Тем самым давая понять, что какой-либо сговор между ним и защитой Франка исключён. Своё обращение к журналистам Минси не без пафоса завершил фразой, достойной какого-нибудь партийного митинга во время избирательной компании: «Я сделал лишь то, что по моему мнению, сделал бы любой настоящий гражданин» («I have only done what I believe any true citizen would do»).
Весь сюжет, связанный с Минси, отдаёт топорной и пошлой театральной постановкой на уровне драмкружка очень-очень средней школы. Укажем лишь на самые очевидные обстоятельства, заставляющие усомниться в том, что Минси говорил правду:
– Сообщение Минси о его встрече с Конли в здании полиции выглядит совершенно недостоверно, поскольку полицейские, опасаясь утечек информации в прессу, тщательно изолировали всех задержанных. Сотрудники полиции никогда не подтверждали факт встречи Минси и Конли в начале мая 1913 г.;
– Рассказ Минси об анонимном письме, направленном им солиситору Дорси выглядит совершенно бессмысленным. Если Минси всерьёз верил в то, что должностное лицо, проводящее важное расследование, вступит в переписку с анонимом, то впору усомниться в адекватности Минси. Если же последний понимал, что ответа не получит и письмо его будет проигнорировано [как не заслуживающее доверия], то зачем он его посылал и для чего об этом рассказывал журналистам? Как несложно догадаться, солиситор Дорси не подтвердил получение анонимного письма такого содержания, о каком говорил Минси.
– Минси возник словно бы из ниоткуда спустя 2,5 месяца после убийства Мэри Фэйхан. Для настоящего свидетеля это слишком большой интервал времени, все те люди, которые действительно что-то знают о преступлениях и намерены сотрудничать с правоохранительными органами, заявляют о себе очень быстро – буквально в течение 1 недели с того момента, как им становится известно о преступлении.

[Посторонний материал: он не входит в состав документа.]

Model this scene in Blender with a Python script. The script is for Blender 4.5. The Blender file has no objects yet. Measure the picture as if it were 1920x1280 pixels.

– Добросовестный свидетель, искренне желавший помочь расследованию преступления в начале XX столетия, выбрал бы совсем иной алгоритм действий нежели тот, который продемонстрировал Минси. Добросовестный свидетель явился бы в полицию и сделал там предварительное заявление, после чего дождался бы появление детективов, после чего в их присутствии и в присутствии нотариуса повторил бы своё заявление в развёрнутой форме. В результате полиция получила бы официальный «стейтмент» – документ, рождающий определенные правовые последствия. Те же телодвижения, которые якобы предпринял Минси – путешествие на карандашную фабрику, явка в полицию для встречи с Конли, отправка письма Дорси – выглядят совершенно бессмысленными не только с нашей [современной] точки зрения, но и с точки зрения американца, жившего в начале прошлого столетия.
Минси был объявлен защитой Лео Франка важнейшим свидетелем, однако объективная ценность показаний этого человека стремилась к нулю. Его рассказ, как и двусмысленное поведение рождали сомнения как в истинности содержания, так и адекватности рассказчика.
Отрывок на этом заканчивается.